I haven't said anything about the specific stories and acting in Babylon Berlin, because I believe they're all secondary to these profound political lessons.   But they portray those lessons beautifully and unforgettably.  The heroes are Inspector Gereon Rath, haunted by his experience on the front in the Great War;  Charlotte Ritter, a flapper and part-time prostitute who does clerical work in the police department and wants to become a detective; and August Benda, head of the Weimar political police, Jewish, and the only person who glimpses the imminent future of Germany which we in 2018 know all too well.  (All three roles are impeccably played by Volker Bruch, Liv Lisa Fries - you may recall her from Counterpart - and Peter Kurth - and, while we're at it, hats off to series creators Henk Handloegten, Tom Tykwer, and Achim von Borries)  The action is non-stop, including a gun duel on top of a train (an homage to The Great Train Robbery), a breath-taking reconnaissance mission by air, and all kinds unexpected deaths, near-deaths, and suspense scenes that will keep you on the edge of your anxieties.
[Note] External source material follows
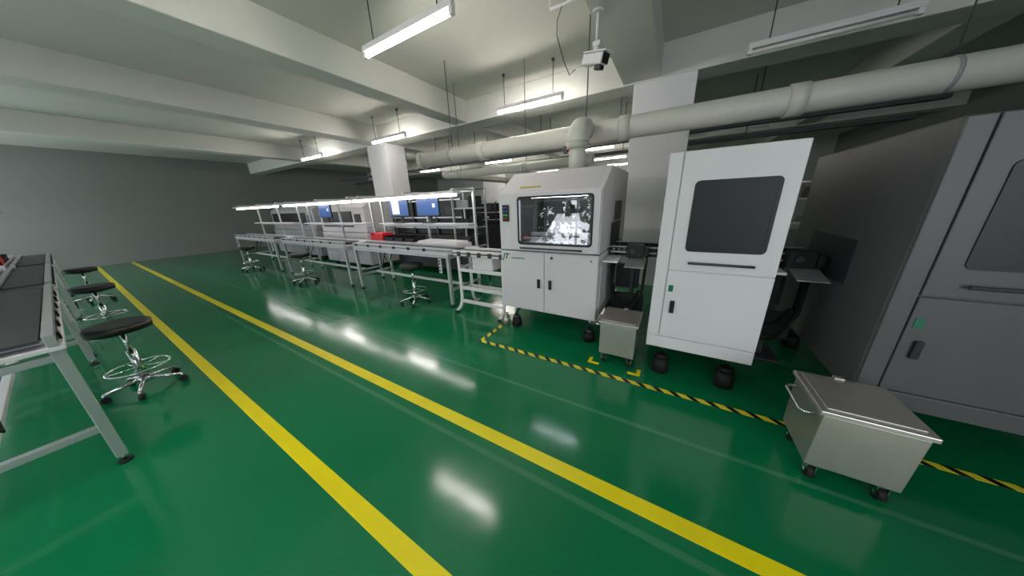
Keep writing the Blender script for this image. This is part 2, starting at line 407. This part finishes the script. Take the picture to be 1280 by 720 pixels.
# ------------------------------------------------------------------ stainless cart
def cart(ax, ay, W=0.34, D=0.365, H=0.40):
    bx, by = ax+W, ay+D
    c = B('stainless_steel_cart')
    c.prism_yz([(ay+0.012, 0.10), (by-0.012, 0.10), (by, H), (ay, H)], ax+0.008, bx-0.008, 'steel', 0.004)
    c.box(ax-0.008, bx+0.008, ay-0.008, by+0.008, H, H+0.025, 'steel', 0.005)
    c.box(ax+0.02, bx-0.02, ay+0.02, by-0.02, H+0.025, H+0.031, 'steel', 0.002)
    c.box(ax+0.15, ax+0.19, by-0.02, by+0.012, H+0.02, H+0.038, 'steel', 0.002)
    c.sweep([(ax, ay+0.06, H-0.04), (ax-0.035, ay+0.06, H-0.045), (ax-0.045, ay+0.08, H-0.05), (ax-0.045, by-0.08, H-0.05), (ax-0.035, by-0.06, H-0.045), (ax, by-0.06, H-0.04)], 0.008, 'chrome', 10)
    for x in (ax+0.05, bx-0.045):
        for y in (ay+0.05, by-0.05):
            c.box(x-0.03, x+0.03, y-0.03, y+0.03, 0.09, 0.10, 'chrome')
            c.box(x-0.021, x-0.016, y-0.018, y+0.018, 0.035, 0.092, 'chrome'); c.box(x+0.016, x+0.021, y-0.018, y+0.018, 0.035, 0.092, 'chrome')
            c.cyl((x-0.014, y, 0.034), (x+0.014, y, 0.034), 0.034, 'rubber', 24)
            c.cyl((x-0.022, y, 0.034), (x+0.022, y, 0.034), 0.01, 'chrome', 12)
    c.done()
cart(-0.455, 2.255, 0.312)
cart(0.74, 1.64, 0.34, 0.36, 0.42)

# ------------------------------------------------------------------ right cabinet
def cabinet(nm, a, b, mk, yo=0.0):
    m = B(nm)
    m.box(a, b, 2.265+yo, 3.7+yo, 0.30, 1.74, mk, 0.012)
    m.box(a+0.003, b-0.003, 2.25+yo, 2.266+yo, 0.287, 0.385, mk, 0.004)
    m.box(a+0.003, a+0.082, 2.25+yo, 2.266+yo, 0.392, 1.735, mk, 0.004)
    m.box(a+0.088, b-0.003, 2.25+yo, 2.266+yo, 0.392, 0.93, mk, 0.004)
    m.box(a+0.088, b-0.003, 2.25+yo, 2.266+yo, 0.937, 1.735, mk, 0.004)
    m.rring(a+0.17, b-0.08, 1.08, 1.55, 0.03, 0.02, 2.244+yo, 2.252+yo, 'black'); m.box(a+0.185, b-0.095, 2.246+yo, 2.25+yo, 1.095, 1.535, 'black')
    m.cyl((a+0.2, 2.225+yo, 1.0), (b-0.12, 2.225+yo, 1.0), 0.009, 'dgrey', 12)
    for x in (a+0.22, b-0.14): m.cyl((x, 2.225+yo, 1.0), (x, 2.25+yo, 1.0), 0.007, 'dgrey', 8)
    m.box(a+0.13, a+0.16, 2.232+yo, 2.25+yo, 0.60, 0.70, 'black', 0.004)
    m.box(a+0.105, a+0.135, 2.246+yo, 2.251+yo, 0.77, 0.82, 'green')
    m.box(a-0.004, a, 2.7+yo, 3.35+yo, 0.86, 1.15, 'dgrey2')
    for x in (a+0.13, b-0.11):
        for y in (2.38+yo, 3.55+yo):
            m.cyl((x, y, 0), (x, y, 0.13), 0.066, 'rubber', 24, 0.058); m.cyl((x, y, 0.13), (x, y, 0.16), 0.045, 'rubber', 20)
            m.cyl((x, y, 0.16), (x, y, 0.305), 0.016, 'chrome', 12)
    m.done()
cabinet('inspection_machine', -0.07, 0.615, 'white2')
cabinet('reflow_oven', 1.025, 2.3, 'mgrey', -0.15)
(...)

As an historian of technology, I should also mention that Babylon Berlin contains some significant details and lessons about the state of German technology in 1929, which was more advanced in some ways that ours in America at that time.  Their train system, their phone system, was just a little further along at that time than the rest of the world's, and gives yet another reason why the Nazis would do so well, so quickly, at the beginning of the Second World War.

See Babylon Berlin (from the novels by Volker Kutscher) for an indelible and instructive lesson in harrowing history that will stay with you for the rest of your life.